- Requirements -
Copy every line, leaving nothing out and adding nothing.

━━━━

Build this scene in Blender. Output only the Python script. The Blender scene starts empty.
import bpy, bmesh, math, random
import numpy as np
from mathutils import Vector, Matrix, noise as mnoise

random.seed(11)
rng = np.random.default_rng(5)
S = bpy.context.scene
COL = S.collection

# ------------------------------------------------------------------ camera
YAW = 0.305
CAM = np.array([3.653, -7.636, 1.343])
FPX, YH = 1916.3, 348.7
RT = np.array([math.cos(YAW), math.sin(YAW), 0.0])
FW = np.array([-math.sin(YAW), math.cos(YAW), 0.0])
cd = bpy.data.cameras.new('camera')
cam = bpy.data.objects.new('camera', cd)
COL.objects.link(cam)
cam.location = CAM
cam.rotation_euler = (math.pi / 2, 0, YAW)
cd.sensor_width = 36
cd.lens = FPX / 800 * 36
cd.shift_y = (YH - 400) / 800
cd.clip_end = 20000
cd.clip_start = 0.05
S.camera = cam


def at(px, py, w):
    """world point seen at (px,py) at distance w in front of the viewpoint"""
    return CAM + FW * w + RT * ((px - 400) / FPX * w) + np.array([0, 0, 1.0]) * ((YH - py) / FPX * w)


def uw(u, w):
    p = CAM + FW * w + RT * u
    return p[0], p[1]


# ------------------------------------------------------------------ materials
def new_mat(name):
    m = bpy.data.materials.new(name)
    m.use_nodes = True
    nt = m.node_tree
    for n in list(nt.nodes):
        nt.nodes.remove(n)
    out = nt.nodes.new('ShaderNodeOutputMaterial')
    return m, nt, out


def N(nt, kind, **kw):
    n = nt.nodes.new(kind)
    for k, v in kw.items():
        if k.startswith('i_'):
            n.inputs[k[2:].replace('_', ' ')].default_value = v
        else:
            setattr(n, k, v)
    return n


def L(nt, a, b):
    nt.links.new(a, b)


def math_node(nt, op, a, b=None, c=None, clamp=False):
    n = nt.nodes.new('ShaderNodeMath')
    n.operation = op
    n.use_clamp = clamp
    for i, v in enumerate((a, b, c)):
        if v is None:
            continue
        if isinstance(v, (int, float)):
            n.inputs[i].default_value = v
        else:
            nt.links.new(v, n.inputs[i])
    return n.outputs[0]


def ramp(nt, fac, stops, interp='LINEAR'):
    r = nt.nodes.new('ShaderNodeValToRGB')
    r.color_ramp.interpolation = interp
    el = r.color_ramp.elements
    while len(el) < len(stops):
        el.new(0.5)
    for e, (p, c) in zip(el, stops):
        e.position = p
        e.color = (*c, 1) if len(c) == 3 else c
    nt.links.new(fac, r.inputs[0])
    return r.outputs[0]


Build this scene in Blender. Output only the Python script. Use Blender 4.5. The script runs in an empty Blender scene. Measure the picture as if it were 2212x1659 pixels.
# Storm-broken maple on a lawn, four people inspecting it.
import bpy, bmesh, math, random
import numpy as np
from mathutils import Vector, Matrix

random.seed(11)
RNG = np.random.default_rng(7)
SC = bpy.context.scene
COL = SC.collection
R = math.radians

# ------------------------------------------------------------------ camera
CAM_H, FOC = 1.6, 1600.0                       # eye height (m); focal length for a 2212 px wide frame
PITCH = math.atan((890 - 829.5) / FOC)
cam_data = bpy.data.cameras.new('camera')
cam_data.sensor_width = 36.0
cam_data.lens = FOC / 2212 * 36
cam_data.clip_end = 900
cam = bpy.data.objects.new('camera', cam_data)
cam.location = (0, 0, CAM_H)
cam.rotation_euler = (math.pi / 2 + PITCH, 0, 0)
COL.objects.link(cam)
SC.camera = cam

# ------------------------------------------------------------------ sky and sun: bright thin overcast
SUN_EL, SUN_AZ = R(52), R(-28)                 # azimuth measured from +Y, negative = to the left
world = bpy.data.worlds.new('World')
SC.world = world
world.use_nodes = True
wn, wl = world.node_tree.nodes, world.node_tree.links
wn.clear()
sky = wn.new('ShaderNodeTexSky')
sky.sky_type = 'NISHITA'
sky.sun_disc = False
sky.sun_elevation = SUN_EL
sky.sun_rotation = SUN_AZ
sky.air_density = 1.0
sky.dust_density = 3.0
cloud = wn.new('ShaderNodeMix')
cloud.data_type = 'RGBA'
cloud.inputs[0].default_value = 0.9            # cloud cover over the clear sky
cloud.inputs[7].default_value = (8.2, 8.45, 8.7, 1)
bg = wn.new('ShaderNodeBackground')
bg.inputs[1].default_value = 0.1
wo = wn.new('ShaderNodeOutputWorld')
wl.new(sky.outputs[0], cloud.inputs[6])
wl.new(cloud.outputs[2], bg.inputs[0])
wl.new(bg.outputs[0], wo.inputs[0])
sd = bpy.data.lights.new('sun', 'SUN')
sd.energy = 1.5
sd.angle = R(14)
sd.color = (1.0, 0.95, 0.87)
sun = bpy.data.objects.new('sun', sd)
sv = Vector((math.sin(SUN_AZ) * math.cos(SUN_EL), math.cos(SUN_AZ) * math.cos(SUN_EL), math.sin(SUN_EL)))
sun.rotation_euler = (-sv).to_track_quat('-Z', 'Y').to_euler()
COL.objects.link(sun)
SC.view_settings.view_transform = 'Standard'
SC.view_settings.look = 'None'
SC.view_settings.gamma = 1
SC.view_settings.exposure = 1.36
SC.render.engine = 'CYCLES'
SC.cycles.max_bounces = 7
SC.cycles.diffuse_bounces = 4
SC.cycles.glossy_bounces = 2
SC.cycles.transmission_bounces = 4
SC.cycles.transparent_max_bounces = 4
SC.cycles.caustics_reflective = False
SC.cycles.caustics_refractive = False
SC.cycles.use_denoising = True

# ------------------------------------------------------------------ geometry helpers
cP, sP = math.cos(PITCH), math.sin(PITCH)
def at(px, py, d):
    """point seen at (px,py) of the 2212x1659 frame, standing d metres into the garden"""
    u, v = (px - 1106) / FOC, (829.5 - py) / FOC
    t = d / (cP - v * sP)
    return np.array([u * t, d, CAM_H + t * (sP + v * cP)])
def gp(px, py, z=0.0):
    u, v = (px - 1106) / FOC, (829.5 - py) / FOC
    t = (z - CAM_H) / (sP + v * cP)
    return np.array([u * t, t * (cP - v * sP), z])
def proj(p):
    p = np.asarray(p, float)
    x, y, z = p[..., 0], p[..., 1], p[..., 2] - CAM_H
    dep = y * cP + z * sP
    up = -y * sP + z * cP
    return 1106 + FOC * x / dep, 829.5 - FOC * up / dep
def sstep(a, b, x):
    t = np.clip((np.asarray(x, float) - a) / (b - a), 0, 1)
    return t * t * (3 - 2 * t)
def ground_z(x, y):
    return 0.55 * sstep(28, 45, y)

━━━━

- Complete output -
Build this scene in Blender. Output only the Python script. The Blender scene starts empty.
import bpy, bmesh, math, random
import numpy as np
from mathutils import Vector, Matrix, noise as mnoise

random.seed(11)
rng = np.random.default_rng(5)
S = bpy.context.scene
COL = S.collection

# ------------------------------------------------------------------ camera
YAW = 0.305
CAM = np.array([3.653, -7.636, 1.343])
FPX, YH = 1916.3, 348.7
RT = np.array([math.cos(YAW), math.sin(YAW), 0.0])
FW = np.array([-math.sin(YAW), math.cos(YAW), 0.0])
cd = bpy.data.cameras.new('camera')
cam = bpy.data.objects.new('camera', cd)
COL.objects.link(cam)
cam.location = CAM
cam.rotation_euler = (math.pi / 2, 0, YAW)
cd.sensor_width = 36
cd.lens = FPX / 800 * 36
cd.shift_y = (YH - 400) / 800
cd.clip_end = 20000
cd.clip_start = 0.05
S.camera = cam


def at(px, py, w):
    """world point seen at (px,py) at distance w in front of the viewpoint"""
    return CAM + FW * w + RT * ((px - 400) / FPX * w) + np.array([0, 0, 1.0]) * ((YH - py) / FPX * w)


def uw(u, w):
    p = CAM + FW * w + RT * u
    return p[0], p[1]


# ------------------------------------------------------------------ materials
def new_mat(name):
    m = bpy.data.materials.new(name)
    m.use_nodes = True
    nt = m.node_tree
    for n in list(nt.nodes):
        nt.nodes.remove(n)
    out = nt.nodes.new('ShaderNodeOutputMaterial')
    return m, nt, out


def N(nt, kind, **kw):
    n = nt.nodes.new(kind)
    for k, v in kw.items():
        if k.startswith('i_'):
            n.inputs[k[2:].replace('_', ' ')].default_value = v
        else:
            setattr(n, k, v)
    return n


def L(nt, a, b):
    nt.links.new(a, b)


def math_node(nt, op, a, b=None, c=None, clamp=False):
    n = nt.nodes.new('ShaderNodeMath')
    n.operation = op
    n.use_clamp = clamp
    for i, v in enumerate((a, b, c)):
        if v is None:
            continue
        if isinstance(v, (int, float)):
            n.inputs[i].default_value = v
        else:
            nt.links.new(v, n.inputs[i])
    return n.outputs[0]


def ramp(nt, fac, stops, interp='LINEAR'):
    r = nt.nodes.new('ShaderNodeValToRGB')
    r.color_ramp.interpolation = interp
    el = r.color_ramp.elements
    while len(el) < len(stops):
        el.new(0.5)
    for e, (p, c) in zip(el, stops):
        e.position = p
        e.color = (*c, 1) if len(c) == 3 else c
    nt.links.new(fac, r.inputs[0])
    return r.outputs[0]


Build this scene in Blender. Output only the Python script. Use Blender 4.5. The script runs in an empty Blender scene. Measure the picture as if it were 2212x1659 pixels.
# Storm-broken maple on a lawn, four people inspecting it.
import bpy, bmesh, math, random
import numpy as np
from mathutils import Vector, Matrix

random.seed(11)
RNG = np.random.default_rng(7)
SC = bpy.context.scene
COL = SC.collection
R = math.radians

# ------------------------------------------------------------------ camera
CAM_H, FOC = 1.6, 1600.0                       # eye height (m); focal length for a 2212 px wide frame
PITCH = math.atan((890 - 829.5) / FOC)
cam_data = bpy.data.cameras.new('camera')
cam_data.sensor_width = 36.0
cam_data.lens = FOC / 2212 * 36
cam_data.clip_end = 900
cam = bpy.data.objects.new('camera', cam_data)
cam.location = (0, 0, CAM_H)
cam.rotation_euler = (math.pi / 2 + PITCH, 0, 0)
COL.objects.link(cam)
SC.camera = cam

# ------------------------------------------------------------------ sky and sun: bright thin overcast
SUN_EL, SUN_AZ = R(52), R(-28)                 # azimuth measured from +Y, negative = to the left
world = bpy.data.worlds.new('World')
SC.world = world
world.use_nodes = True
wn, wl = world.node_tree.nodes, world.node_tree.links
wn.clear()
sky = wn.new('ShaderNodeTexSky')
sky.sky_type = 'NISHITA'
sky.sun_disc = False
sky.sun_elevation = SUN_EL
sky.sun_rotation = SUN_AZ
sky.air_density = 1.0
sky.dust_density = 3.0
cloud = wn.new('ShaderNodeMix')
cloud.data_type = 'RGBA'
cloud.inputs[0].default_value = 0.9            # cloud cover over the clear sky
cloud.inputs[7].default_value = (8.2, 8.45, 8.7, 1)
bg = wn.new('ShaderNodeBackground')
bg.inputs[1].default_value = 0.1
wo = wn.new('ShaderNodeOutputWorld')
wl.new(sky.outputs[0], cloud.inputs[6])
wl.new(cloud.outputs[2], bg.inputs[0])
wl.new(bg.outputs[0], wo.inputs[0])
sd = bpy.data.lights.new('sun', 'SUN')
sd.energy = 1.5
sd.angle = R(14)
sd.color = (1.0, 0.95, 0.87)
sun = bpy.data.objects.new('sun', sd)
sv = Vector((math.sin(SUN_AZ) * math.cos(SUN_EL), math.cos(SUN_AZ) * math.cos(SUN_EL), math.sin(SUN_EL)))
sun.rotation_euler = (-sv).to_track_quat('-Z', 'Y').to_euler()
COL.objects.link(sun)
SC.view_settings.view_transform = 'Standard'
SC.view_settings.look = 'None'
SC.view_settings.gamma = 1
SC.view_settings.exposure = 1.36
SC.render.engine = 'CYCLES'
SC.cycles.max_bounces = 7
SC.cycles.diffuse_bounces = 4
SC.cycles.glossy_bounces = 2
SC.cycles.transmission_bounces = 4
SC.cycles.transparent_max_bounces = 4
SC.cycles.caustics_reflective = False
SC.cycles.caustics_refractive = False
SC.cycles.use_denoising = True

# ------------------------------------------------------------------ geometry helpers
cP, sP = math.cos(PITCH), math.sin(PITCH)
def at(px, py, d):
    """point seen at (px,py) of the 2212x1659 frame, standing d metres into the garden"""
    u, v = (px - 1106) / FOC, (829.5 - py) / FOC
    t = d / (cP - v * sP)
    return np.array([u * t, d, CAM_H + t * (sP + v * cP)])
def gp(px, py, z=0.0):
    u, v = (px - 1106) / FOC, (829.5 - py) / FOC
    t = (z - CAM_H) / (sP + v * cP)
    return np.array([u * t, t * (cP - v * sP), z])
def proj(p):
    p = np.asarray(p, float)
    x, y, z = p[..., 0], p[..., 1], p[..., 2] - CAM_H
    dep = y * cP + z * sP
    up = -y * sP + z * cP
    return 1106 + FOC * x / dep, 829.5 - FOC * up / dep
def sstep(a, b, x):
    t = np.clip((np.asarray(x, float) - a) / (b - a), 0, 1)
    return t * t * (3 - 2 * t)
def ground_z(x, y):
    return 0.55 * sstep(28, 45, y)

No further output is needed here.